Diplocraterion in calcisiltite from the Arnheim Formation (lower Richmondian Stage, upper Cincinnatian Series, upper Upper Ordovician) of southwestern Hamilton County, Ohio, USA.  This is a bedding plane view of a Diplocraterion U-tube (apparently D. helmerseni or D. biclavatum).    MUGM 8099 (Karl E. Limper Geology Museum, Miami University, Oxford, Ohio, USA).

Diplocraterion is a distinctive U-tube shaped trace fossil (see cross-section view).  In bedding plane view, it is often a dumbbell-shaped structure.  It is moderately common in the Upper Ordovician fossiliferous limestone-shale succession of southwestern Ohio, southeastern Indiana, and northern Kentucky (the Cincinnatian Series).  U-tubes having parallel sides have been called Diplocraterion parallelum.  U-tubes having a flared base have been called Diplocraterion helmerseni.  Specimens having a pair of blind pouches at the bottom of the U-tube have been called Diplocraterion biclavatum.

 



 

Asteriacites

 

Asteriacites on underside of very fine-grained quartzose sandstone (rock is 7.0 cm across), unrecorded Pennsylvanian-aged stratigraphic unit from an undisclosed locality in Kansas, USA.

Asteriacites is one of the most distinctive invertebrate trace fossils around.  Asteriacites is a burrow made by a starfish (Phylum Echinodermata, Class Asteroidea) or brittle star (Phylum Echinodermata, Class Ophiuroidea).  The specimen shown here is a convex hyporelief on the underside of a very fine-grained sandstone from Kansas.  Fine striations along the impressions of the arms represent digging motions by the tube feet.  Even the depression in the mouth area shows scratches (not really visible in this photo) made by movements of the mouth frame.

 



 

Fustiglyphus annulatus

 

Fustiglyphus annulatus specimen from the Arnheim Formation (lower Richmondian Stage, upper Cincinnatian Series, upper Upper Ordovician) at Lanes Mills, Oxford, southwestern Ohio, USA.  MUGM 8098 (Limper Geology Museum, Miami University, Oxford, Ohio, USA).

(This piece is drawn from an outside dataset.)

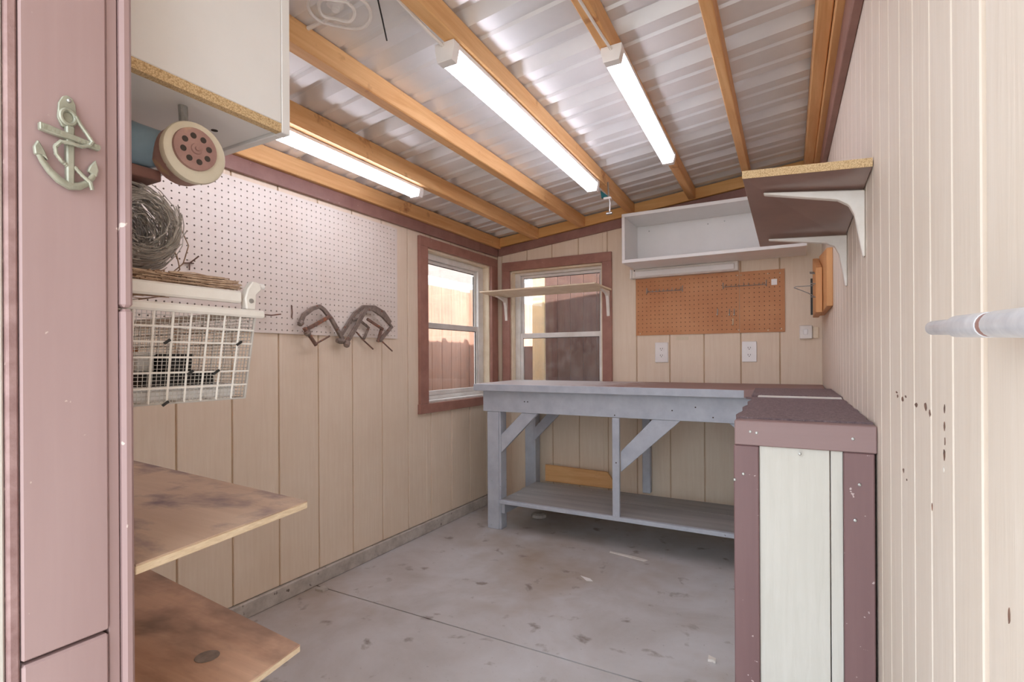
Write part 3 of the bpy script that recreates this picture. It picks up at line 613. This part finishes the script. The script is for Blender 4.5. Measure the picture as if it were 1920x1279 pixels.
# shelf on the right wall
rs = thing('wall_shelf', (0.02, 1.68, 1.39), 'brown particleboard shelf on white brackets on the right wall', 'shelf')
cs = [(-0.118, 1.371, 1.431), (0.137, 1.326, 1.400), (0.126, 1.950, 1.372), (-0.118, 2.009, 1.385)]
MB().hexa(cs + [(x, y, z + 0.0165) for x, y, z in cs]).build('board', 'shelfbrown', rs, 0.001)
MB().hexa([(-0.1185, 1.3685, 1.4305), (0.137, 1.3235, 1.3995), (0.137, 1.3255, 1.3995), (-0.1185, 1.3705, 1.4305), (-0.1185, 1.3685, 1.449), (0.137, 1.3235, 1.418), (0.137, 1.3255, 1.418), (-0.1185, 1.3705, 1.449)]).build('raw_edge', 'chip', rs)
def sbr(y, zc, tilt):
    o = Vector((RW(y) - 0.0005, y, zc)); out = Vector((-1, 0, tilt)).normalized(); t = 0.024
    f = lambda p, q, d: o + out * p + Vector((0, 0, 1)) * q + Vector((0, 1, 0)) * d
    MB().prism(bracket_poly(0.215, 0.155), f, -0.011, 0.011).build('bracket', 'whitepaint', rs, 0.002)
sbr(1.470, 1.389, 0.128); sbr(1.890, 1.371, 0.058)

# wooden saw rack in the back right corner
rk = thing('tool_rack', (0.08, 2.9, 1.2), 'orange wooden tool rack with wire hook in the back right corner', 'rack')
MB().hexa([(RW(2.45) - 0.022, 2.45, 1.205), (RW(2.45) - 0.0005, 2.45, 1.205), (RW(3.0) - 0.0005, 3.0, 1.205), (RW(3.0) - 0.022, 3.0, 1.205),
           (RW(2.45) - 0.022, 2.45, 1.44), (RW(2.45) - 0.0005, 2.45, 1.44), (RW(3.0) - 0.0005, 3.0, 1.50), (RW(3.0) - 0.022, 3.0, 1.50)]).build('back_board', 'rafterZ', rk, 0.002)
MB().hexa([(0.066, 2.70, 1.200), (0.092, 2.70, 1.200), (0.088, 3.06, 1.200), (0.062, 3.06, 1.200), (0.066, 2.70, 1.40), (0.092, 2.70, 1.40), (0.088, 3.06, 1.50), (0.062, 3.06, 1.50)]).build('front_board', 'rafterZ', rk, 0.002)
box('dark_slot', 'black', rk, 0.052, 0.0615, 3.062, 3.07, 1.215, 1.40, 0.0)
MB().tube([(0.066, 2.93, 1.348), (-0.015, 2.95, 1.350), (-0.022, 2.95, 1.346), (0.04, 2.95, 1.315), (0.066, 2.94, 1.296)], 0.0022, 6).build('wire_hook', 'steel', rk, smooth=True)
for y, z in ((2.72, 1.33), (2.72, 1.27), (2.78, 1.385), (2.85, 1.40)): MB().tube([(0.068, y, z), (0.045, y, z + 0.003)], 0.003, 6).build('nail', 'steel', rk)

# ------------------------------------------------------------------ ceiling lights
def led(name, xn, xf, y0, y1, z0, z1, wd, label):
    r = thing(name, (0.5 * (xn + xf), 0.5 * (y0 + y1), z1), label, 'light', 'led shop lights under the rafters')
    def cx(y): return xn + (xf - xn) * (y - y0) / (y1 - y0)
    def seg(ya, yb, prof, nm, mt, bv=0.001):
        MB().prism(prof, lambda p, q, d: (cx(d) + p, d, q), ya, yb).build(nm, mt, r, bv)
    h = wd / 2; zm = z0 + (z1 - z0) * 0.72
    seg(y0 + 0.03, y1 - 0.03, [(-h, zm), (h, zm), (h, z1), (-h, z1)], 'housing', 'plastic')
    seg(y0 + 0.031, y1 - 0.031, [(-h * 0.96, zm - 0.0005), (-h * 0.82, z0 + 0.004), (-h * 0.4, z0), (h * 0.4, z0), (h * 0.82, z0 + 0.004), (h * 0.96, zm - 0.0005)], 'diffuser', 'led')
    for a, b in ((y0, y0 + 0.0295), (y1 - 0.0295, y1)):
        seg(a, b, [(-h * 1.06, zm - 0.004), (-h * 0.8, z0 - 0.002), (h * 0.8, z0 - 0.002), (h * 1.06, zm - 0.004), (h * 1.06, z1), (-h * 1.06, z1)], 'end_cap', 'plastic')
    return r
led('shop_light', -1.565, -1.582, 0.75, 1.955, 1.765, 1.807, 0.062, 'led shop light on the leftmost lit rafter above the pegboard')
lB = led('shop_light', -0.868, -0.908, 1.19, 2.51, 1.838, 1.8905, 0.062, 'long led shop light in the middle of the ceiling')
lC = led('shop_light', -0.482, -0.517, 1.49, 2.43, 1.880, 1.9245, 0.060, 'led shop light on the rafter nearest the right wall')
MB().tube([(-0.872, 1.188, 1.880), (-0.875, 1.14, 1.886), (-0.882, 1.0, 1.91), (-0.888, 0.7, 1.925), (-0.888, 0.4, 1.93)], 0.0045, 6).build('cord', 'whitecord', lB, smooth=True)
MB().tube([(-0.482, 1.488, 1.912), (-0.488, 1.43, 1.9195), (-0.490, 1.2, 1.9205), (-0.490, 0.8, 1.9205)], 0.0045, 6).build('cord', 'whitecord', lC, smooth=True)
# hook with teal plastic tab past the middle light
hk = thing('screw_hook', (-0.88, 2.6, 1.87), 'eye hook with teal plastic tab beyond the middle shop light', 'hook')
MB().prism([(-0.902, 1.874), (-0.862, 1.838), (-0.896, 1.830)], PXZ, 2.596, 2.606).build('tab', 'teal', hk, 0.001)
MB().tube([(-0.862, 2.60, 1.91), (-0.858, 2.60, 1.84), (-0.850, 2.60, 1.80), (-0.853, 2.60, 1.755)], 0.004, 8).build('shank', 'steel', hk, smooth=True)
MB().lathe((-0.870, 2.60, 1.748), (1, 0, 0), [(0, 0.007), (0.03, 0.007)], 10).build('cross_pin', 'steel', hk, smooth=True)
MB().box(-0.885, -0.845, 2.592, 2.612, 1.822, 1.834).build('clip', 'plastic', hk, 0.003)
# coiled white cable on the ceiling
cc = thing('cable_coil', (-1.06, 1.0, 1.915), 'white cable coil on the metal ceiling at the top edge', 'cable')
def ring(cx, cy, r, z, n=40): return [(cx + r * math.cos(2 * math.pi * k / n), cy + r * math.sin(2 * math.pi * k / n), z + 0.004 * math.sin(k * 0.5)) for k in range(n)]
MB().tube(ring(-1.045, 0.975, 0.078, 1.912), 0.0048, 8, closed=True).build('loop', 'whitecord', cc, smooth=True)
MB().tube(ring(-1.048, 0.968, 0.044, 1.908), 0.0046, 8, closed=True).build('loop', 'whitecord', cc, smooth=True)
MB().lathe((-1.05, 0.965, 1.932), (0, 0, -1), [(0, 0.024), (0.012, 0.022), (0.018, 0.012), (0.026, 0.010)], 20).build('mount', 'plastic', cc, smooth=True)
MB().tube([(-1.10, 0.985, 1.913), (-1.16, 0.99, 1.915), (-1.19, 0.985, 1.912), (-1.26, 0.97, 1.905)], 0.0055, 8).build('lead', 'whitecord', cc, smooth=True)
bw = MB().tube([(-0.955, 1.02, 1.937), (-0.985, 1.07, 1.92), (-1.02, 1.125, 1.905)], 0.0022, 6).build('black_wire', 'black', None, smooth=True)
tag(bw, 'short black wire dangling beside the white cable coil', 'wire')

# ------------------------------------------------------------------ shelving column left of the doorway
wc = thing('wall_cabinet', (-1.3, 0.5, 1.425), 'white particleboard wall cabinet high beside the doorway', 'cabinet')
box('side_panel', 'white', wc, -0.858, -0.842, 0.352, 0.6435, 1.441, 1.76)
MB().box(-0.8577, -0.8423, 0.352, 0.6430, 1.4245, 1.4405).build('raw_edge', 'chip', wc)
box('face_frame', 'white', wc, -0.862, -0.8415, 0.644, 0.662, 1.424, 1.762)
box('door', 'white', wc, -1.84, -0.8625, 0.645, 0.661, 1.424, 1.762)
box('bottom_panel', 'white', wc, -1.84, -0.8585, 0.352, 0.644, 1.430, 1.445)
box('top_panel', 'white', wc, -1.84, -0.8585, 0.352, 0.644, 1.747, 1.76)
MB().lathe((-0.955, 0.585, 1.4304), (0, 0, -1), [(0, 0.006), (0.0008, 0.006)], 12).build('screw_hole', 'hole', wc)
# brown plank under it
bp = box('wall_plank', 'trim', None, -1.60, -0.935, 0.352, 0.482, 1.300, 1.318); tag(bp, 'brown painted plank shelf under the white wall cabinet', 'shelf')

# round metal horn under the cabinet
hr = thing('metal_horn', (-0.92, 0.52, 1.35), 'old blue horn with rusty drum and perforated disc under the white cabinet', 'horn')
hc = Vector((-0.865, 0.500, 1.342)); hax = Vector((1.0, -0.06, -0.03)).normalized()
e1 = (Vector((0, 0, 1)) - hax * hax.z).normalized(); e2 = hax.cross(e1)
MB().lathe(hc, hax, [(-0.060, 0.034), (-0.052, 0.046), (-0.020, 0.0475), (-0.018, 0.0475)], 36).build('drum', 'rosemetal', hr, smooth=True)
MB().lathe(hc, hax, [(-0.0175, 0.0485), (-0.008, 0.0500), (-0.003, 0.0485), (0.0, 0.044), (0.0005, 0.0)], 36).build('rim', 'cream', hr, smooth=True)
dc = hc + e1 * 0.003 + e2 * 0.004
MB().lathe(dc, hax, [(0.0007, 0.034), (0.006, 0.0335), (0.007, 0.031), (0.007, 0.0)], 36).build('perforated_disc', 'rosemetal', hr, smooth=True)
for k in range(8):
    t = 2 * math.pi * (k + 0.3) / 8; q = dc + (e1 * math.cos(t) + e2 * math.sin(t)) * 0.0205 + hax * 0.0066
    MB().lathe(q, hax, [(0, 0.0048), (0.0009, 0.0048)], 12).build('hole', 'hole', hr)
MB().lathe(dc + hax * 0.0072, hax, [(0, 0.009), (0.002, 0.008), (0.0025, 0.004), (0.006, 0.0035)], 12).build('bolt', 'rosemetal', hr, smooth=True)
bl = Vector((-0.925, 0.475, 1.352)); bax = Vector((-0.80, -0.52, 0.06)).normalized()
MB().lathe(bl, bax, [(-0.035, 0.024), (0.0, 0.028), (0.03, 0.036), (0.06, 0.046), (0.066, 0.047), (0.062, 0.042)], 32, False).build('bell', 'bluemetal', hr, smooth=True)
MB().tube([hc - hax * 0.04 + Vector((0, 0, 0.045)), hc - hax * 0.045 + Vector((0, 0.0, 0.089))], 0.007, 10).build('mount_post', 'steel', hr, smooth=True)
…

One of the stranger trace fossils described in the literature is Fustiglyphus (often misidentified as Rhabdoglyphus).  It's a relatively narrow, parallel-sided burrow with significant swellings at semi-regular intervals.

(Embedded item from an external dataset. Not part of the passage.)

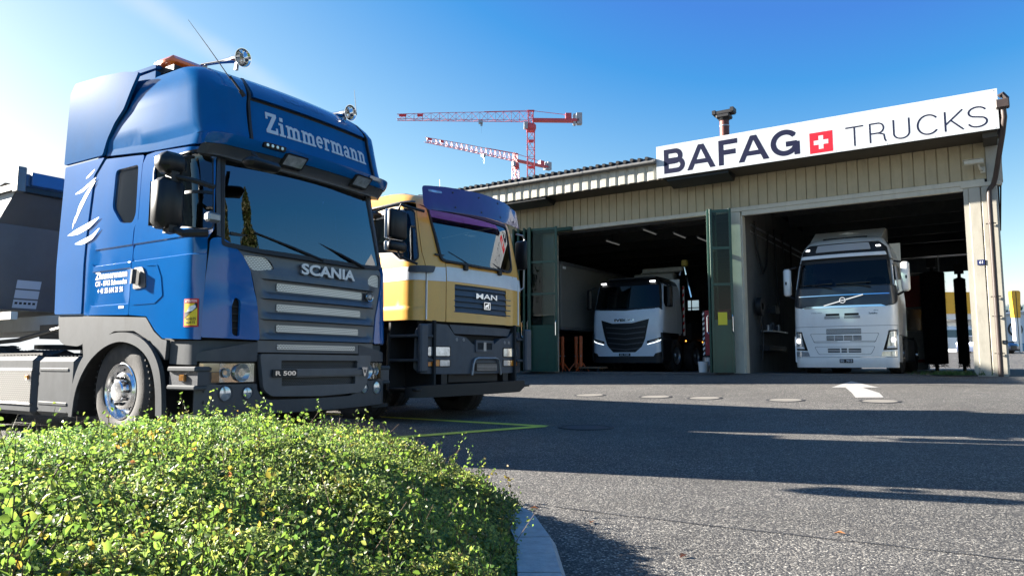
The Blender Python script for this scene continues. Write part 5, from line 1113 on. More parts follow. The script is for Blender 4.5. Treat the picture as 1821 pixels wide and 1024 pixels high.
m = MB(); m.box(.08, .26, .22, .62, 2.70, 2.80, bev=.045); p_ = m.build('front_mirror', BLACKG, ST, smooth=True, sharp=50); MB().tube([(.14, .42, 2.78), (.02, .42, 2.90)], .02, 8).build('arm', BLACK, p_)
# roof equipment
bb = MB().box(-1.45, -1.08, .18, .62, 3.99, 4.12, bev=.05).build('beacon', ORANGE, ST, smooth=True, sharp=45); MB().box(-1.45, -1.06, .2, .64, 3.93, 3.99).build('foot', BLACK, bb)
for i, (y, z, x0) in enumerate(((.42, 3.93, -.16), (2.06, 3.85, -.28))):
    e = empty('air_horn', (x0, y, z), 0, ST); e.rotation_euler = (0, radians(7), 0)
    MB().lathe([(0, -.02), (.018, -.02), (.022, .3), (.035, .5), (.055, .62), (.095, .69), (.10, .69), (.09, .685), (.03, .55), (0, .54)], (-.72, 0, 0), 'x', 24).build('bell', CHROME, e, smooth=True, sharp=60)
    m = MB(); m.box(-.14, -.11, -.015, .015, -.12, .0); m.box(-.70, -.66, -.015, .015, -.12, .0); m.build('mount', STEEL, e)
m = MB(); m.tube([(.07, .26, 3.42), (.06, .22, 3.47)], .022, 8, BLACK); m.tube([(.06, .22, 3.47), (.0, .14, 3.60)], .012, 8, BLACK); m.build('antenna_foot', BLACK, ST)
MB().tube([(.0, .14, 3.58), (-.16, .0, 3.88), (-.33, -.12, 4.16)], [.006, .004, .002], 5).build('antenna', BLACK, ST)
MB().tube([(-.3, WS-.45, 3.85), (-.38, WS-.42, 4.2)], [.005, .002], 5).build('antenna', BLACK, ST)
# ================================================================ tipper semi-trailer behind the blue truck (same axis)
TR = empty('tipper_trailer', (-2.84, 6.8, .19), radians(57 - 90), label='dark grey tipper trailer hitched behind the blue truck', cat='trailer')
TGR = M('tipper_grey', (.13, .135, .14), .5, .2, noise=.12, nscale=2, dirt=((.14, .13, .12), .35, 2.5)); TLG = M('tipper_side_pale', (.42, .45, .46), .5, .1, noise=.08, dirt=((.2, .2, .18), .4, 2.0))
m = MB(); m.add([(-4.1, .06, 3.02), (-4.1, 2.54, 3.02), (-4.62, 2.54, 2.62), (-4.62, .06, 2.62), (-4.95, .12, 1.52), (-4.95, 2.48, 1.52)], [(0, 3, 2, 1), (3, 4, 5, 2)]); m.build('front_wall', TGR, TR)
m = MB(); m.add([(-4.1, .05, 3.02), (-4.62, .05, 2.62), (-4.95, .11, 1.52), (-12, .11, 1.52), (-12.2, .05, 3.02)], [(0, 4, 3, 2, 1)]); m.add([(-4.1, 2.55, 3.02), (-4.62, 2.55, 2.62), (-4.95, 2.49, 1.52), (-12, 2.49, 1.52), (-12.2, 2.55, 3.02)], [(0, 1, 2, 3, 4)]); m.add([(-12, .11, 1.52), (-12, 2.49, 1.52), (-12.2, 2.55, 3.02), (-12.2, .05, 3.02)], [(0, 3, 2, 1)]); m.add([(-4.95, .11, 1.52), (-12, .11, 1.52), (-12, 2.49, 1.52), (-4.95, 2.49, 1.52)], [(0, 1, 2, 3)]); m.build('side_wall', TLG, TR)
m = MB(); m.box(-4.14, -4.05, 0, 2.6, 2.96, 3.04, bev=.01); m.box(-12.2, -4.14, 0, .1, 2.98, 3.06); m.box(-12.2, -4.14, 2.5, 2.6, 2.98, 3.06); m.build('rim', BLACK, TR)
BGR = M('rim_blue_grey', (.06, .10, .17), .5, noise=.2, dirt=((.2, .22, .24), .5, 6.0)); m = MB(); m.box(-4.13, -4.05, .10, 2.6, 3.04, 3.20, bev=.01); m.build('front_rim_panel', BGR, TR)
m = MB(); m.box(-4.06, -3.99, .16, .55, 3.05, 3.22, bev=.01); m.build('tarp_motor_box', M('box_blue', (.03, .10, .25), .4), TR); MB().box(-4.14, -4.0, .0, .10, 2.95, 3.27, bev=.01).build('corner_post', TGR, TR)
m = MB(); m.tube([(-4.02, .7, 3.09), (-4.02, 2.5, 3.09)], .03, 8); m.build('crank_tube', BLACK, TR)
TARP = M('grey_tarpaulin', (.55, .53, .50), .8, noise=.15, bump=.5, bscale=8)
v = []; f = []
for i in range(40):
    x = -4.2 - i*.2
    for j in range(9): v.append((x, .02 + j*.32, 3.07 + .14*sin(pi*j/8) + .03*sin(i*1.7 + j*2.1) + .02*sin(i*.6)))
for i in range(39):
    for j in range(8): f.append((i*9+j, i*9+j+1, (i+1)*9+j+1, (i+1)*9+j))
link('tarpaulin', newmesh('tarpaulin', v, f, TARP, smooth=True), TR)
# sticker sheet on the sloping front wall
def fw(y, z, o=.006): return (-4.62 - (2.62 - z) * .30 + o, y, z)
for i in range(3): 
    z0 = 1.92 - i*.13; st_ = MB().add([fw(.42, z0), fw(.72, z0), fw(.72, z0 - .11), fw(.42, z0 - .11)], [(0, 3, 2, 1)]).build('sticker', LETG, TR)
m = MB()
for i in range(5): m.add([fw(.44 + i*.055, 1.63, .008), fw(.475 + i*.055, 1.63, .008), fw(.475 + i*.055, 1.60, .008), fw(.44 + i*.055, 1.60, .008)], [(0, 3, 2, 1)])
m.build('sticker_pictograms', BLACK, TR)['kind'] = 'stuff'
m = MB(); m.box(-12, -3.2, .75, .9, 1.25, 1.45); m.box(-12, -3.2, 1.7, 1.85, 1.25, 1.45); m.build('chassis_beam', TLG, TR)
m = MB(); m.box(-12, -4.3, .15, .23, 1.36, 1.46); m.box(-12, -4.7, .08, .16, 1.27, 1.35); m.build('side_rail', M('rail_cream', (.6, .58, .5), .5, noise=.1), TR)
m = MB(); m.box(-4.3, -3.2, .5, 2.1, 1.12, 1.30); m.tube([(-3.4, .4, 1.25), (-4.4, .3, 1.1), (-6, .3, 1.05)], .03, 6); m.build('neck', BLACK, TR)
for i, xx in enumerate((-8.4, -9.7, -11.0)):
    for k_, y0 in ((-1, .2), (1, 2.4)): wheel(TR, xx, y0, .52, .36, k_, 0, 'steel')
for yy in (.45, 2.05): m = MB(); m.box(-6.35, -6.2, yy, yy+.12, .08, 1.25); m.box(-6.42, -6.12, yy-.08, yy+.2, .02, .08); m.build('landing_leg', STEEL, TR)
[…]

Making sense of this burrow type has been difficult (see Osgood, 1970).  The burrow is inferred to be entirely infaunal, despite its common presence at weathered-out bedding planes.  The Fustiglyphus maker appears to have preferred burrowing at sediment interfaces (silt-mud interfaces, sand-mud interfaces, etc.).  What specific behavior generated the swellings is unclear.  The modern snail Illyanassa has been observed occasionally excavating a shallow depression along its locomotion trails, but those are epifaunal traces.

 



 

CROCODILIAN  CLAW  SCRATCH  MARKS

 

Crocodilian claw scratch marks in the Dakota Sandstone (upper Lower Cretaceous), eastern Dinosaur Ridge, Colorado, USA.

 



 

DEVIL'S  CORKSCREW

 

Daemonelix burrows (above & below) - “Devil’s corkscrews” from a paleosol in the Harrison Formation (upper Middle Miocene) in Sioux County, northwestern Nebraska, USA.

This distinctive spiral burrow was made by an ancient species of terrestrial beaver.  The spiraled portion of these trace fossils is usually about 1.5 to 2 meters tall.  The base of the spiraled portion merges with a subhorizontal tube.  The burrow filled with siliciclastic sediments that was better cemented compared with surrounding materials.

Above: reproduction on public display, Field Museum of Natural History, Chicago, Illinois, USA.

Below: vintage field photo of excavated Daemonelix burrows in a Harrison Formation paleosol in what is now Agate Fossil Beds National Monument (original photo: University of Nebraska; photo provided here courtesy of Agate Fossil Beds National Monument).

 


 

Some references:

 

Moussa (1968) - Journal of Paleontology 42(6): 1433-1438.

 

Osgood (1970) - Trace fossils of the Cincinnati area.  Palaeontographica Americana 6(41): 369-371, 433, pl. 78.

 

Häntzschel (1975) - Trace fossils and problematica.  Treatise on Invertebrate Paleontology, Part W, Miscellanea, Supplement 1.  pp. 63, 64, 98-101.

 

Stanley & Pickerill (1998) - Systematic ichnology of the Late Ordovician Georgian Bay Formation of southern Ontario, eastern Canada.  Royal Ontario Museum Life Sciences Contributions 162.  55 pp.

 

Martin (2006) - Trace Fossils of San Salvador.  San Salvador, Bahamas.  Gerace Research Center.  80 pp.